**Data block:**
· · · ·

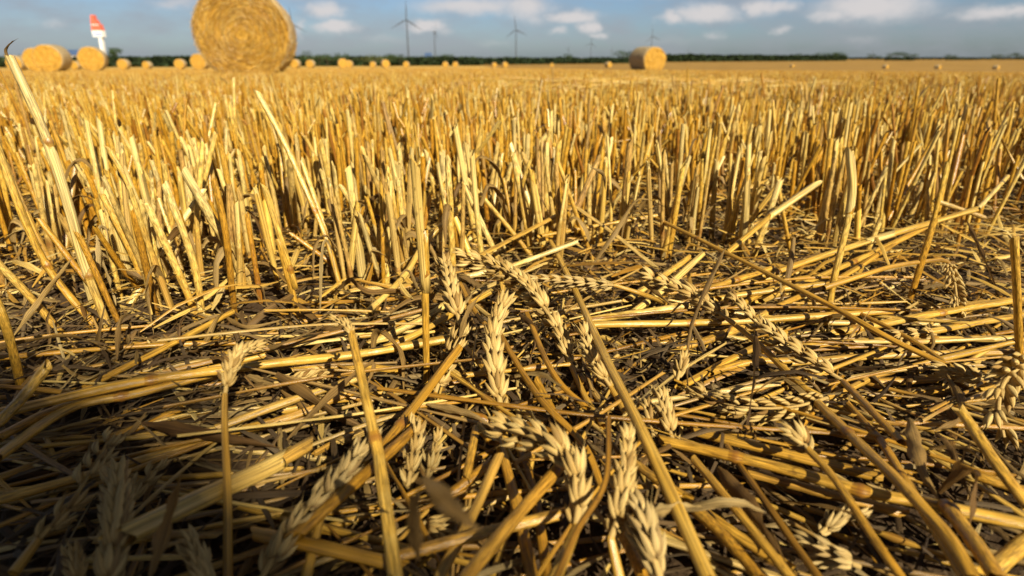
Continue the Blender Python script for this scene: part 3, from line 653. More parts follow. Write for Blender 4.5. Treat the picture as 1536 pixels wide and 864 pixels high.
# ------------------------------------------------------------------ filler: loose straw, leaf shreds, chaff
def straw_proto(i):
    L=random.choice([.04,.06,.08,.10,.13,.16]); d_=random.uniform(.0016,.0037)
    b=random.uniform(-.04,.04)*L
    pts=catmull([(-L/2,0,0),(0,b,random.uniform(0,.03)*L),(L/2,0,0)],14)
    mb=MB(); tube(mb,pts,d_/2*np.linspace(1,.9,14),8,random.uniform(.55,.9),random.uniform(.05,.9),random.choice([0,0,.2,.7]),cut=(random.uniform(-1,1),random.uniform(-1,1)),nodes=((random.uniform(.2,.8),.0025),) if i%2 else (),rag=.8,crumple=.12)
    return obj('loose_straw',mb.mesh('loose_straw'),M_straw)
def leaf_proto(i):
    L=random.choice([.02,.03,.045,.06]); w=random.uniform(.0014,.0042)
    pts=catmull([(-L/2,0,0),(-L*.2,random.uniform(-.15,.15)*L,random.uniform(0,.14)*L),(L*.2,random.uniform(-.15,.15)*L,random.uniform(0,.2)*L),(L/2,0,random.uniform(0,.1)*L)],16)
    mb=MB(); ribbon(mb,pts,leafw(16,w,.6,.2),random.uniform(.3,1.),random.uniform(-3,3),None,random.random()*.8,random.random(),5,random.uniform(.1,.5))
    return obj('leaf_shred',mb.mesh('leaf_shred'),M_leaf)
sp=[straw_proto(i) for i in range(30)]; lp=[leaf_proto(i) for i in range(26)]
def spot():
    while True:
        px=random.uniform(-40,1576); py=random.uniform(400,890)
        # fewer picks close to the lens where each is large
        if random.random()>.35+.65*(900-py)/500: continue
        edge=np.interp(px,[0,300,480,640,800,1150,1536],[520,500,470,420,400,400,430])
        if py<edge: continue
        return px,py
def direction(px,py):
    if px<560: return R(random.gauss(14,16))
    if px>900 and py<620: return R(random.gauss(22,22))
    if px>950: return R(random.gauss(-38,20))
    return R(random.choice([random.gauss(70,25),random.gauss(115,25),random.gauss(20,30)]))
for i in range(292):
    o=sp[i] if i<30 else copy_tree(sp[i%30]); px,py=spot()
    if i>=185:
        while py>660 or px<380: px,py=spot()
    z=random.uniform(1,11) if i<185 else random.uniform(5,18); p=P(px,py,z); o.location=p
    o.rotation_euler=(random.uniform(0,6),random.gauss(0,.05),direction(px,py)); s=random.uniform(.8,1.15); w_=s*(.9 if py<620 else .68)*(.72 if i>=185 else 1.); o.scale=(s,w_,w_)
    tag(o,'loose cut straw half buried in the tangled litter under the larger straws and ears','straw','loose straws buried in the litter')
for i in range(290):
    o=lp[i] if i<26 else copy_tree(lp[i%26])
    if i%3==0:
        px,py=random.uniform(-20,1556),random.uniform(330,500); z=random.uniform(2,12)
    else:
        px,py=spot(); z=random.uniform(1,10)
    p=P(px,py,z); o.location=p; o.rotation_euler=(random.gauss(0,.5),random.gauss(0,.35),random.uniform(0,6.28)); s=random.uniform(.7,1.25)*(1. if py<620 else .62); o.scale=(s,s,s)
    tag(o,'small curled shred of dry leaf caught in the tangled litter','leaf','leaf shreds in the litter')

def scatter_bits(name,n,xy,Lr,wr,mat,label,cat,zmax,tilt=.25,gray=(0,1)):
    X,Y=xy; L=rng.uniform(*Lr,n); W=rng.uniform(*wr,n); th=rng.uniform(0,6.283,n); ti=rng.normal(0,tilt,n)
    z=G(np.hypot(X,Y))+soil_h(X,Y)*np.exp(-np.hypot(X,Y)/3)+rng.uniform(0.0005,zmax,n)+np.abs(np.sin(ti))*L/2
    D=np.stack([np.cos(th)*np.cos(ti),np.sin(th)*np.cos(ti),np.sin(ti)],-1); Sd=np.stack([-np.sin(th),np.cos(th),rng.normal(0,.4,n)],-1); Sd/=np.linalg.norm(Sd,axis=1)[:,None]
    U=np.cross(D,Sd); Pc=np.stack([X,Y,z],-1)
    t=np.array([-.5,-.17,.17,.5]); wv=np.array([.5,1,1,.3]); cv=np.array([0,.06,.06,0]); cr=rng.normal(0,1.3,n)
    v=np.zeros((n,4,3,3))
    for a in range(4):
        c=Pc+D*(t[a]*L)[:,None]+U*(cv[a]*L*cr)[:,None]
        for b_,e in enumerate((-1,0,1)):
            v[:,a,b_]=c+Sd*(e*W*wv[a]*.5)[:,None]-U*((abs(e))*W*wv[a]*.25)[:,None]
    uv=np.zeros((n,4,3,2)); uv[...,0]=np.array([0,.5,1.]); uv[...,1]=(t*1.)[None,:,None]*L[:,None,None]+rng.uniform(0,9,n)[:,None,None]
    c=np.zeros((n,4,3,3)); c[...,0]=rng.uniform(.1,1,n)[:,None,None]; c[...,2]=rng.uniform(*gray,n)[:,None,None]
    f=grid_faces(4,3,False); f=(f[None]+(np.arange(n)*12)[:,None,None]).reshape(-1,4)
    mb=MB(); mb.add(v.reshape(-1,3),f,uv.reshape(-1,2),c.reshape(-1,3))
    o=obj(name,mb.mesh(name),mat); tag(o,label,cat,kind='stuff'); return o
def uni(n,y0,y1,m=.15):
    y=np.sqrt(rng.uniform(y0*y0,y1*y1,n)); return rng.uniform(-1,1,n)*(.93*y+m),y
n=16000; scatter_bits('chaff',n,uni(n,.235,.9,.1),(.002,.010),(.0008,.0026),M_leaf,'fine pale chaff and husk flakes lying on the soil','chaff',.008,.4)
n=9000; scatter_bits('straw_shreds',n,uni(n,.20,1.3,.1),(.006,.028),(.0006,.0020),M_leaf,'thin torn fibres of straw and leaf littering the ground','straw',.006,.16)
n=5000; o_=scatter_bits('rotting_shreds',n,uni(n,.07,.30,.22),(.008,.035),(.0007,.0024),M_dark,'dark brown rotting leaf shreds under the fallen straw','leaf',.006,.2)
n=900; scatter_bits('torn_straw',n,uni(n,.09,.50,.16),(.02,.07),(.0008,.0022),M_straw,'thin torn straw strips tangled through the fallen straw','straw',.006,.05,(0,.6))
n=900; scatter_bits('torn_leaf',n,uni(n,.09,.55,.16),(.012,.04),(.0008,.0024),M_leaf,'narrow torn leaf strips tangled through the fallen straw','leaf',.010,.18)
n=6000; scatter_bits('fallen_bits',n,uni(n,.29,1.0,.25),(.02,.06),(.0014,.0034),M_straw,'short cut straw pieces fallen between the standing stalks','straw',.016,.16,(0,.3))
n=9000; scatter_bits('field_litter',n,uni(n,.5,8.,.3),(.02,.08),(.002,.0045),M_straw,'cut straw bits scattered over the blurred stubble','straw',.05,.25,(0,.3))

# swath of long loose straw lying on top of the stubble in mid field
n=420; th=rng.normal(.25,.45,n); y=rng.normal(2.55,.35,n); x=rng.normal(.55,.30,n)
mb=MB()
for i in range(n):
    L=random.uniform(.12,.3); z0=float(G(math.hypot(x[i],y[i])))+random.uniform(.045,.078)
    dv=np.array([math.cos(th[i]),math.sin(th[i]),random.gauss(0,.06)])*L/2; c=np.array([x[i],y[i],z0])
    tube(mb,catmull([c-dv,c+np.array([0,0,.01]),c+dv],5),.0019,4,.8,random.uniform(.3,1),0)
o=obj('loose_straw_swath',mb.mesh('loose_straw_swath'),M_straw); tag(o,'tangled pale straw swath lying on top of the stubble, mid field','straw',kind='stuff')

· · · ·

**Challenge:** In the material above, how many lines hold the word "under"? Say only the number.

**Answer for the task:** 2